## Start PROVIDED MATERIAL

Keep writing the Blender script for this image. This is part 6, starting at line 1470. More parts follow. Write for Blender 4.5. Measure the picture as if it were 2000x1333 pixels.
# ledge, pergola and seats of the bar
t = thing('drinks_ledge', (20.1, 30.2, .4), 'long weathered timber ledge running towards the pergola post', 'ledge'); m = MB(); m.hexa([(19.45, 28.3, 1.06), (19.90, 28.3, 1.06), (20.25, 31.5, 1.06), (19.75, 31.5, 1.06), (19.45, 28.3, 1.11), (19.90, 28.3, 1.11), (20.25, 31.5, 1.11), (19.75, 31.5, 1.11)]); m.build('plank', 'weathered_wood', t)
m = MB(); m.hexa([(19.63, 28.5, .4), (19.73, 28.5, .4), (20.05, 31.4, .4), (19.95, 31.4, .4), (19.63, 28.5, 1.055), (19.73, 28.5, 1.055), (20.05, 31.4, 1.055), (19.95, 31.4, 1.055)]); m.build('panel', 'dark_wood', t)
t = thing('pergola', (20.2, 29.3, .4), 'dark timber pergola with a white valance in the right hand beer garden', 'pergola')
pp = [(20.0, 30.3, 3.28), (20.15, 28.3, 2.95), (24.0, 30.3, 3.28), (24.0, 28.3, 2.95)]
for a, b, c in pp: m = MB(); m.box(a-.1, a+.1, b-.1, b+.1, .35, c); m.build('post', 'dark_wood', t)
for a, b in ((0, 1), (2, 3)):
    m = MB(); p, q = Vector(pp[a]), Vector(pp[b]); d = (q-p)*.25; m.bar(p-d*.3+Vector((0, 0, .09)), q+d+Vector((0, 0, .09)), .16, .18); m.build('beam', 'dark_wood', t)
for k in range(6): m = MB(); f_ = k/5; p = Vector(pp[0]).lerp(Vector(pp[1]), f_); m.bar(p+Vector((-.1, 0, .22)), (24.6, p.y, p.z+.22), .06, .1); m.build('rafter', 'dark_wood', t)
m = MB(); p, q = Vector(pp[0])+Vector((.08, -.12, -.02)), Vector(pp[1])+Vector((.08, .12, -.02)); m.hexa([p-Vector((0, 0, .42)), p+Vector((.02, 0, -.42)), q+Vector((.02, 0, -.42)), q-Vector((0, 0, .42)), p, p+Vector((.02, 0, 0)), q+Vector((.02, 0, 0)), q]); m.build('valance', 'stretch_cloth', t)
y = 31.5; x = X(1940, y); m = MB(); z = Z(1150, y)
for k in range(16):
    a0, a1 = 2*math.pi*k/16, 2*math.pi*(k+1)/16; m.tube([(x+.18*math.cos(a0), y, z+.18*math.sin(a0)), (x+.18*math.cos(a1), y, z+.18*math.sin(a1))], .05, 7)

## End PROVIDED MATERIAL

Write out the material from the first line to the last, exactly.

Keep writing the Blender script for this image. This is part 6, starting at line 1470. More parts follow. Write for Blender 4.5. Measure the picture as if it were 2000x1333 pixels.
# ledge, pergola and seats of the bar
t = thing('drinks_ledge', (20.1, 30.2, .4), 'long weathered timber ledge running towards the pergola post', 'ledge'); m = MB(); m.hexa([(19.45, 28.3, 1.06), (19.90, 28.3, 1.06), (20.25, 31.5, 1.06), (19.75, 31.5, 1.06), (19.45, 28.3, 1.11), (19.90, 28.3, 1.11), (20.25, 31.5, 1.11), (19.75, 31.5, 1.11)]); m.build('plank', 'weathered_wood', t)
m = MB(); m.hexa([(19.63, 28.5, .4), (19.73, 28.5, .4), (20.05, 31.4, .4), (19.95, 31.4, .4), (19.63, 28.5, 1.055), (19.73, 28.5, 1.055), (20.05, 31.4, 1.055), (19.95, 31.4, 1.055)]); m.build('panel', 'dark_wood', t)
t = thing('pergola', (20.2, 29.3, .4), 'dark timber pergola with a white valance in the right hand beer garden', 'pergola')
pp = [(20.0, 30.3, 3.28), (20.15, 28.3, 2.95), (24.0, 30.3, 3.28), (24.0, 28.3, 2.95)]
for a, b, c in pp: m = MB(); m.box(a-.1, a+.1, b-.1, b+.1, .35, c); m.build('post', 'dark_wood', t)
for a, b in ((0, 1), (2, 3)):
    m = MB(); p, q = Vector(pp[a]), Vector(pp[b]); d = (q-p)*.25; m.bar(p-d*.3+Vector((0, 0, .09)), q+d+Vector((0, 0, .09)), .16, .18); m.build('beam', 'dark_wood', t)
for k in range(6): m = MB(); f_ = k/5; p = Vector(pp[0]).lerp(Vector(pp[1]), f_); m.bar(p+Vector((-.1, 0, .22)), (24.6, p.y, p.z+.22), .06, .1); m.build('rafter', 'dark_wood', t)
m = MB(); p, q = Vector(pp[0])+Vector((.08, -.12, -.02)), Vector(pp[1])+Vector((.08, .12, -.02)); m.hexa([p-Vector((0, 0, .42)), p+Vector((.02, 0, -.42)), q+Vector((.02, 0, -.42)), q-Vector((0, 0, .42)), p, p+Vector((.02, 0, 0)), q+Vector((.02, 0, 0)), q]); m.build('valance', 'stretch_cloth', t)
y = 31.5; x = X(1940, y); m = MB(); z = Z(1150, y)
for k in range(16):
    a0, a1 = 2*math.pi*k/16, 2*math.pi*(k+1)/16; m.tube([(x+.18*math.cos(a0), y, z+.18*math.sin(a0)), (x+.18*math.cos(a1), y, z+.18*math.sin(a1))], .05, 7)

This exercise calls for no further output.